Luke has a similar trajectory here. He and Lorelai are back to their banter-y ways, with another sign of their reconciliation coming when Luke takes Lorelai’s advice about April, something he was resistant to not too long ago. But all that goes to pot when April gets into a special science camp that runs during their planned boat trip. Luke is, of course, gracious as all get out and tells his daughter he’s proud of her and not to worry about it at all. But when he hangs up the phone, you can tell he’s disappointed, that this is something he’d planned for and excited about and had to set aside.
Still, he realizes, in a roundabout way, that even if he doesn’t have this trip with his daughter, he has his friendship with Lorelai back. The moment where he walks into the karaoke bar right when Lorelai is singing “I Will Always Love You” could easily have been too cheesy, but the performances absolutely sell the moment. Lauren Graham shows the perfect switch from standard karaoke stiffness, to the awkwardness of singing a song about enduring love when your ex walks in, to a certain earnestness that comes when the words hit too close to home. And for his part, Scott Patterson displays a similar, subtle transition of emotions, from friendly encouragement to a hope and comfort from the words his former love is singing.
Lorelai is, however, ostensibly singing for her daughter, as part of a multi-pronged attack to cheer Rory up. And in the end, it works. Rory doesn’t know her path just yet, but after a brief moment of panic, she’s ready to take her last final and get back into the game. Much of this last chunk of the season for Rory has been about anxiousness about the great unknown beyond the campus walls, and for once, it seems like Rory is a little more ready to face it, even if she doesn’t have a plan yet.
But someone has a plan for her. The second Logan walked into the Gilmore Girls’ house and told Lorelai that he knew Rory wasn’t home, you just knew a proposal was in the offing. In an episode full of good performance, Matt Czucry has the right blend of nervousness and sincerity to make his request for Lorelai’s blessing feel real. And Lauren Graham, ever the pro, carries the weight of the moment, the idea that her little girl may move halfway across the country and be more apart of a new family than hers.
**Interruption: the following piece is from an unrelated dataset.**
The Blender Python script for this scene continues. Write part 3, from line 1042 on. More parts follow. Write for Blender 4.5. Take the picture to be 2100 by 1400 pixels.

When setbacks hit, we look for the silver linings, the things that make it easier to be where we are. For Lane, that’s Zack getting to try their dream on for size, her own new family, and the possibilities that still lay ahead. For Luke, it’s a renewed friendship that helps make up for time apart from his daughter, in the same way that time with his daughter once helped make up for that friendship dissolving. And for Rory, her failure to get her dream job may offer the silver lining of a new life in a new place with a man she loves. We’ll just have to wait and see.